▶ **GIVEN EXERCISE**:
Transcribe the listing exactly, leaving out every picture.

▶ **DATA SECTION**:
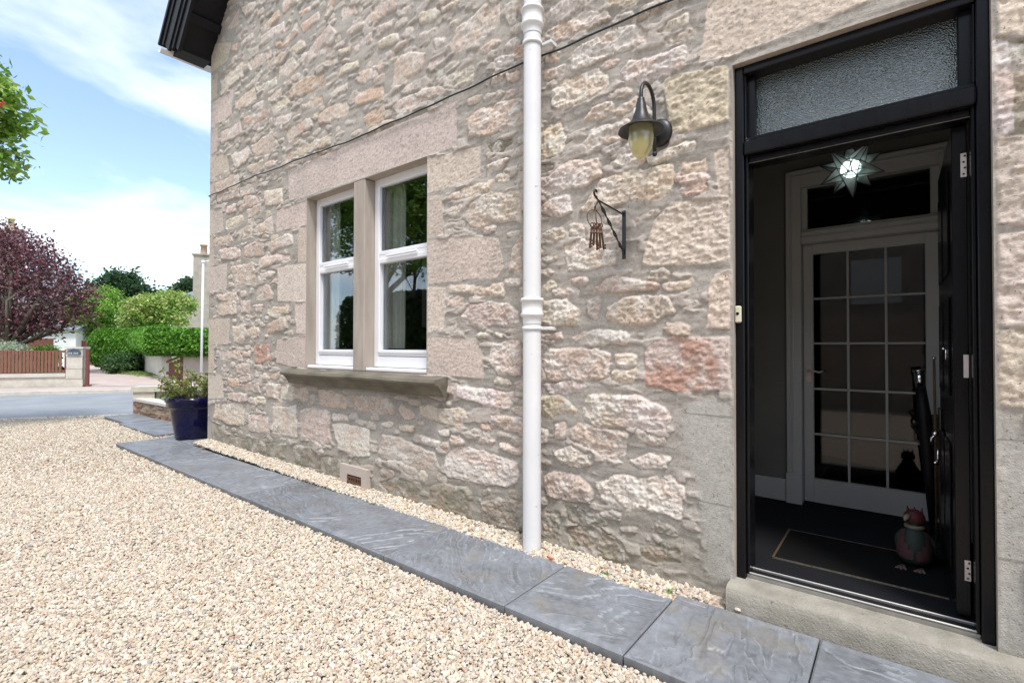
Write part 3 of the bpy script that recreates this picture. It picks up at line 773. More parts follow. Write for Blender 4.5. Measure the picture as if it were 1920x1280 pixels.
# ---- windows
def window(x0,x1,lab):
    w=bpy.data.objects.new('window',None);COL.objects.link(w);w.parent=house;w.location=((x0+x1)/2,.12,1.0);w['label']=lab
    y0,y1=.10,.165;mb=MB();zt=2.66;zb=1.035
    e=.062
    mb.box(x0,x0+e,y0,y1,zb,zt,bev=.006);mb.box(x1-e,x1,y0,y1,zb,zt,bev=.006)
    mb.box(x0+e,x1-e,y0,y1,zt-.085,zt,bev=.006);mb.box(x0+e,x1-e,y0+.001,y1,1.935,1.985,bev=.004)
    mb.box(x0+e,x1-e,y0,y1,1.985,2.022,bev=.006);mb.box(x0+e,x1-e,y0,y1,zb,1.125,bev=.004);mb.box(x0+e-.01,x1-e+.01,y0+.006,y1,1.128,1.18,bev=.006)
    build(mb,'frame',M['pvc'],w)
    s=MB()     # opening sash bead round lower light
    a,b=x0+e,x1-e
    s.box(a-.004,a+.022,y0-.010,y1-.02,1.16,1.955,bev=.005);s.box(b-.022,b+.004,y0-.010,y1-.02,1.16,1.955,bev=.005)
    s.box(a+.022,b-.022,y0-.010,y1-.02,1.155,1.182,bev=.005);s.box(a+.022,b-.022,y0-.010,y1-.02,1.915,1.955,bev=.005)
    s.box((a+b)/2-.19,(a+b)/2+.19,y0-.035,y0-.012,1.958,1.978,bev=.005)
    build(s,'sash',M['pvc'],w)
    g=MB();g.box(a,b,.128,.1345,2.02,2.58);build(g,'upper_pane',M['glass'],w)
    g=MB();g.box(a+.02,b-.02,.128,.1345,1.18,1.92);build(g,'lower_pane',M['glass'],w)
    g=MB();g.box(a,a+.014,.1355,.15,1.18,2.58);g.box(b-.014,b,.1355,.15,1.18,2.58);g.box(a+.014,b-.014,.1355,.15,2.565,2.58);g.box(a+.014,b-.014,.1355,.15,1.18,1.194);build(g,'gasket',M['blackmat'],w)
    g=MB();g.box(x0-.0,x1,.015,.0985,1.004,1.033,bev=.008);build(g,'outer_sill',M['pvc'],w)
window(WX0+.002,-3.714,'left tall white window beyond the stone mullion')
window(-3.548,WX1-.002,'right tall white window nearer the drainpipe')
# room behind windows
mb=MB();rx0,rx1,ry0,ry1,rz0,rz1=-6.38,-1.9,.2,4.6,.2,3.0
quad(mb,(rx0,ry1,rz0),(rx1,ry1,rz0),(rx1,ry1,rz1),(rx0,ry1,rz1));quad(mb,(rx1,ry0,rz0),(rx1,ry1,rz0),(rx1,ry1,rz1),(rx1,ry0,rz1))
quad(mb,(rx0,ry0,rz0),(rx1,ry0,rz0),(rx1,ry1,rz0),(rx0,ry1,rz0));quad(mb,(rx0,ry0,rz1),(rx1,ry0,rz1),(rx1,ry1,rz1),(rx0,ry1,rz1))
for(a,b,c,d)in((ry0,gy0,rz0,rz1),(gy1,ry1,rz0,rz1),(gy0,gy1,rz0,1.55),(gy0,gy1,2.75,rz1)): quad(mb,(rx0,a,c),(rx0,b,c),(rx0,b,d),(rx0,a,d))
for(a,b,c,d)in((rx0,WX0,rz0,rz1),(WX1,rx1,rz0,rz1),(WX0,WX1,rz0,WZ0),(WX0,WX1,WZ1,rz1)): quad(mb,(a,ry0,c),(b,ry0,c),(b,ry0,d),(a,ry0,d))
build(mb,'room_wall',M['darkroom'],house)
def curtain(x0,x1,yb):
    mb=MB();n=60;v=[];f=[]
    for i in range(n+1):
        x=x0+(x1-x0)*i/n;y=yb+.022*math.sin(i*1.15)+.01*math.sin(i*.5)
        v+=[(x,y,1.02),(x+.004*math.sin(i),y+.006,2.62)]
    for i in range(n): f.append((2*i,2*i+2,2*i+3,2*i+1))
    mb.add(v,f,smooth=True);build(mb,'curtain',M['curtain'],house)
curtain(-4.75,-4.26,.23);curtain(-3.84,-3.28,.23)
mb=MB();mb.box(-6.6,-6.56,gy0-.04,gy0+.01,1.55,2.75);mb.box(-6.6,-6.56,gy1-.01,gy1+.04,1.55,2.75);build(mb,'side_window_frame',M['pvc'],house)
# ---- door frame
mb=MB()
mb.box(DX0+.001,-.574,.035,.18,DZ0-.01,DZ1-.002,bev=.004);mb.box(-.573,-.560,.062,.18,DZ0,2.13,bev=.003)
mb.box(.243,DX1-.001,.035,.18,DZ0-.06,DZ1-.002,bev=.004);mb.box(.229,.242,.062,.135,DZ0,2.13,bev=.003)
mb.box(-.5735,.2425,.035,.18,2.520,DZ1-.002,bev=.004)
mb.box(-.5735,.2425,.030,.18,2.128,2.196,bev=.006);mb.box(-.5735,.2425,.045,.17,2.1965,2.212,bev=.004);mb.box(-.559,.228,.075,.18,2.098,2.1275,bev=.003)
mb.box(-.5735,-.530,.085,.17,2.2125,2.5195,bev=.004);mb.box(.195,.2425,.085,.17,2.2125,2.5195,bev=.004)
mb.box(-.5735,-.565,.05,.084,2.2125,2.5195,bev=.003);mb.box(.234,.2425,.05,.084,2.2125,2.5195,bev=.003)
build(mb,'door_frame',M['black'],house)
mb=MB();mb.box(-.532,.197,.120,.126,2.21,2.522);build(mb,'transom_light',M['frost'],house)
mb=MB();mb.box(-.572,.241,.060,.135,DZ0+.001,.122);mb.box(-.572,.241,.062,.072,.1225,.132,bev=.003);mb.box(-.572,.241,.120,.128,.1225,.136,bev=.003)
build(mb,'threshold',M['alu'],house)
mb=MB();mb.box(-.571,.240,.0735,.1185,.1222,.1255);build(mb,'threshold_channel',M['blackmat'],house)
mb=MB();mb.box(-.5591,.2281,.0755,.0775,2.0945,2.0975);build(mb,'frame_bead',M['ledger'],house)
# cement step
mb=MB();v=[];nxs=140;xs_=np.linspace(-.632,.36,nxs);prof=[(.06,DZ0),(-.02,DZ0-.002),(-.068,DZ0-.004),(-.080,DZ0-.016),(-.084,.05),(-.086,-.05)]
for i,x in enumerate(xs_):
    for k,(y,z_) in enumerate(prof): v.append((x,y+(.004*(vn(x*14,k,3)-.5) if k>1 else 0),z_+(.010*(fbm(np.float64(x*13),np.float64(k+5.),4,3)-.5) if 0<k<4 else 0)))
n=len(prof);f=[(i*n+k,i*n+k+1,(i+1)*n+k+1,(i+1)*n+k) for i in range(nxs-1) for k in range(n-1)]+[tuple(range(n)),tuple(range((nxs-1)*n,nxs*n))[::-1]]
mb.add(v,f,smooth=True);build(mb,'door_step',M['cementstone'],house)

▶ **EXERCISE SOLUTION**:
Write part 3 of the bpy script that recreates this picture. It picks up at line 773. More parts follow. Write for Blender 4.5. Measure the picture as if it were 1920x1280 pixels.
# ---- windows
def window(x0,x1,lab):
    w=bpy.data.objects.new('window',None);COL.objects.link(w);w.parent=house;w.location=((x0+x1)/2,.12,1.0);w['label']=lab
    y0,y1=.10,.165;mb=MB();zt=2.66;zb=1.035
    e=.062
    mb.box(x0,x0+e,y0,y1,zb,zt,bev=.006);mb.box(x1-e,x1,y0,y1,zb,zt,bev=.006)
    mb.box(x0+e,x1-e,y0,y1,zt-.085,zt,bev=.006);mb.box(x0+e,x1-e,y0+.001,y1,1.935,1.985,bev=.004)
    mb.box(x0+e,x1-e,y0,y1,1.985,2.022,bev=.006);mb.box(x0+e,x1-e,y0,y1,zb,1.125,bev=.004);mb.box(x0+e-.01,x1-e+.01,y0+.006,y1,1.128,1.18,bev=.006)
    build(mb,'frame',M['pvc'],w)
    s=MB()     # opening sash bead round lower light
    a,b=x0+e,x1-e
    s.box(a-.004,a+.022,y0-.010,y1-.02,1.16,1.955,bev=.005);s.box(b-.022,b+.004,y0-.010,y1-.02,1.16,1.955,bev=.005)
    s.box(a+.022,b-.022,y0-.010,y1-.02,1.155,1.182,bev=.005);s.box(a+.022,b-.022,y0-.010,y1-.02,1.915,1.955,bev=.005)
    s.box((a+b)/2-.19,(a+b)/2+.19,y0-.035,y0-.012,1.958,1.978,bev=.005)
    build(s,'sash',M['pvc'],w)
    g=MB();g.box(a,b,.128,.1345,2.02,2.58);build(g,'upper_pane',M['glass'],w)
    g=MB();g.box(a+.02,b-.02,.128,.1345,1.18,1.92);build(g,'lower_pane',M['glass'],w)
    g=MB();g.box(a,a+.014,.1355,.15,1.18,2.58);g.box(b-.014,b,.1355,.15,1.18,2.58);g.box(a+.014,b-.014,.1355,.15,2.565,2.58);g.box(a+.014,b-.014,.1355,.15,1.18,1.194);build(g,'gasket',M['blackmat'],w)
    g=MB();g.box(x0-.0,x1,.015,.0985,1.004,1.033,bev=.008);build(g,'outer_sill',M['pvc'],w)
window(WX0+.002,-3.714,'left tall white window beyond the stone mullion')
window(-3.548,WX1-.002,'right tall white window nearer the drainpipe')
# room behind windows
mb=MB();rx0,rx1,ry0,ry1,rz0,rz1=-6.38,-1.9,.2,4.6,.2,3.0
quad(mb,(rx0,ry1,rz0),(rx1,ry1,rz0),(rx1,ry1,rz1),(rx0,ry1,rz1));quad(mb,(rx1,ry0,rz0),(rx1,ry1,rz0),(rx1,ry1,rz1),(rx1,ry0,rz1))
quad(mb,(rx0,ry0,rz0),(rx1,ry0,rz0),(rx1,ry1,rz0),(rx0,ry1,rz0));quad(mb,(rx0,ry0,rz1),(rx1,ry0,rz1),(rx1,ry1,rz1),(rx0,ry1,rz1))
for(a,b,c,d)in((ry0,gy0,rz0,rz1),(gy1,ry1,rz0,rz1),(gy0,gy1,rz0,1.55),(gy0,gy1,2.75,rz1)): quad(mb,(rx0,a,c),(rx0,b,c),(rx0,b,d),(rx0,a,d))
for(a,b,c,d)in((rx0,WX0,rz0,rz1),(WX1,rx1,rz0,rz1),(WX0,WX1,rz0,WZ0),(WX0,WX1,WZ1,rz1)): quad(mb,(a,ry0,c),(b,ry0,c),(b,ry0,d),(a,ry0,d))
build(mb,'room_wall',M['darkroom'],house)
def curtain(x0,x1,yb):
    mb=MB();n=60;v=[];f=[]
    for i in range(n+1):
        x=x0+(x1-x0)*i/n;y=yb+.022*math.sin(i*1.15)+.01*math.sin(i*.5)
        v+=[(x,y,1.02),(x+.004*math.sin(i),y+.006,2.62)]
    for i in range(n): f.append((2*i,2*i+2,2*i+3,2*i+1))
    mb.add(v,f,smooth=True);build(mb,'curtain',M['curtain'],house)
curtain(-4.75,-4.26,.23);curtain(-3.84,-3.28,.23)
mb=MB();mb.box(-6.6,-6.56,gy0-.04,gy0+.01,1.55,2.75);mb.box(-6.6,-6.56,gy1-.01,gy1+.04,1.55,2.75);build(mb,'side_window_frame',M['pvc'],house)
# ---- door frame
mb=MB()
mb.box(DX0+.001,-.574,.035,.18,DZ0-.01,DZ1-.002,bev=.004);mb.box(-.573,-.560,.062,.18,DZ0,2.13,bev=.003)
mb.box(.243,DX1-.001,.035,.18,DZ0-.06,DZ1-.002,bev=.004);mb.box(.229,.242,.062,.135,DZ0,2.13,bev=.003)
mb.box(-.5735,.2425,.035,.18,2.520,DZ1-.002,bev=.004)
mb.box(-.5735,.2425,.030,.18,2.128,2.196,bev=.006);mb.box(-.5735,.2425,.045,.17,2.1965,2.212,bev=.004);mb.box(-.559,.228,.075,.18,2.098,2.1275,bev=.003)
mb.box(-.5735,-.530,.085,.17,2.2125,2.5195,bev=.004);mb.box(.195,.2425,.085,.17,2.2125,2.5195,bev=.004)
mb.box(-.5735,-.565,.05,.084,2.2125,2.5195,bev=.003);mb.box(.234,.2425,.05,.084,2.2125,2.5195,bev=.003)
build(mb,'door_frame',M['black'],house)
mb=MB();mb.box(-.532,.197,.120,.126,2.21,2.522);build(mb,'transom_light',M['frost'],house)
mb=MB();mb.box(-.572,.241,.060,.135,DZ0+.001,.122);mb.box(-.572,.241,.062,.072,.1225,.132,bev=.003);mb.box(-.572,.241,.120,.128,.1225,.136,bev=.003)
build(mb,'threshold',M['alu'],house)
mb=MB();mb.box(-.571,.240,.0735,.1185,.1222,.1255);build(mb,'threshold_channel',M['blackmat'],house)
mb=MB();mb.box(-.5591,.2281,.0755,.0775,2.0945,2.0975);build(mb,'frame_bead',M['ledger'],house)
# cement step
mb=MB();v=[];nxs=140;xs_=np.linspace(-.632,.36,nxs);prof=[(.06,DZ0),(-.02,DZ0-.002),(-.068,DZ0-.004),(-.080,DZ0-.016),(-.084,.05),(-.086,-.05)]
for i,x in enumerate(xs_):
    for k,(y,z_) in enumerate(prof): v.append((x,y+(.004*(vn(x*14,k,3)-.5) if k>1 else 0),z_+(.010*(fbm(np.float64(x*13),np.float64(k+5.),4,3)-.5) if 0<k<4 else 0)))
n=len(prof);f=[(i*n+k,i*n+k+1,(i+1)*n+k+1,(i+1)*n+k) for i in range(nxs-1) for k in range(n-1)]+[tuple(range(n)),tuple(range((nxs-1)*n,nxs*n))[::-1]]
mb.add(v,f,smooth=True);build(mb,'door_step',M['cementstone'],house)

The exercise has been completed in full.